News4 mins ago
Bt Landline Going Digital
I have been informed that my landline is now going digital and I am to plug my phone into the broadband router. Why do I still pay for landline? when I don't even have a phone plugged into it but you have to have it - is the catch that the router is still plugged into the wall? Curious
Answers
Shedman, perserverer was talking about the old system, not the problems you have had since the switch. He is right, phones like yours that only plugged in to the BT socket and not the electric socket worked in a power cut. Most phones that plugged in to a power socket as well, like mine, didn't.
Under the new system, all phones need electricity.
“Nobody will need to pay line rental in the traditional way when PTSN is switched off.”
It depends what you mean by “in the traditional way”, barry.
In the UK, the “local loop” (i.e. the network from telephone exchanges to subscribers’ premises) was liberalised by Ofcom in 2001. Up to then it was a BT monopoly. This liberalisation process (known as “Local Loop Unbundling”) meant that competitors were granted access to BT’s local network and their exchange buildings. They could utilise parts of BT’s local loop (or install their own) and install their own equipment into BT buildings.
But (leaving aside access by the mobile network) however you gain your broadband and speech services you will need a physical connection from your house to a telephone exchange via the local loop.
The copper wires which predominantly made up the local loop are being replaced by fibre optic cable and whoever provides your broadband and/or speech service, they will require payment for your use of the local loop. Traditionally, before LLU and certainly before the liberalisation of telephone services in general, it was customary to pay a single provider for use of the LL and for calls. This is now changing and customers may well find there are different ways of paying for the two. But I can’t see any provider abandoning charges – raised in some way or another – for making use of the LL.
The issue of phones not working during power cuts is quite straightforward. Before the advent of fibre, all phones were connected to the telephone exchange by a pair of copper wires. As well as conducting signalling and voice, these could also conduct electricity to power the phone. That power was provided at 50 volts from the exchange by banks of batteries.
The first stage of fibre rollout in the local network was “Fibre to the Cabinet” (i.e from the exchange to the green boxes seen roadside). Fibre optic cable cannot conduct electricity so the power which previously came from the exchange was instead provided to the cabinet from the local mains supply, and then onwards by the copper wires which were retained from the cabinets to the customers’ premises.

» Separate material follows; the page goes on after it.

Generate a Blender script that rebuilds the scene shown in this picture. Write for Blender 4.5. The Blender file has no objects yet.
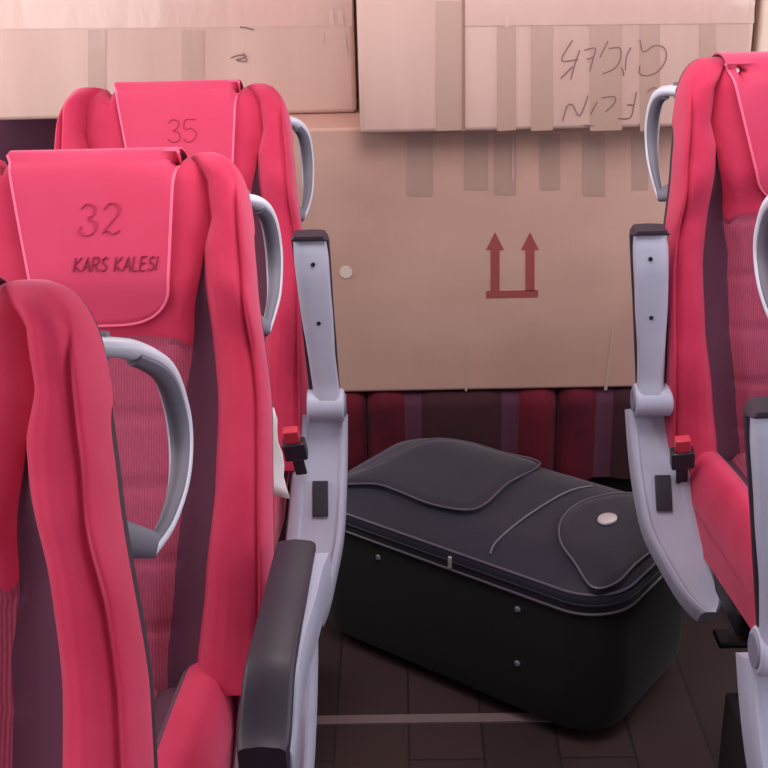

With “Digital Voice” these final stretches of copper wires are being replaced by fibre so no power can be transmitted to work the phone. Hence why a mains supply is required at the customers’ end (which most people already have in place anyway).
By 'in the traditional way' I meant paying BT or similar company line rental every month.
I pay £41 a year for my Skype number but of course I can use that number wherever I am in the world. It looks like a landline number and people don't know they are calling a Skype number. Other VOIP services are available.
It is useful because it is the 'house' phone, everyone uses it and everyone answers it when it rings, like a traditional home phone.
Telewest was a cable company which built its own "local loop" network, Ken. It predated Local Loop Unbundling.
There were quite a lot of these which grew up following the privatisation of BT in 1984 (although there were a very few before then).
Following a number of acquisitions and mergers, probably tthe most extensive and well known is now Virgin Media.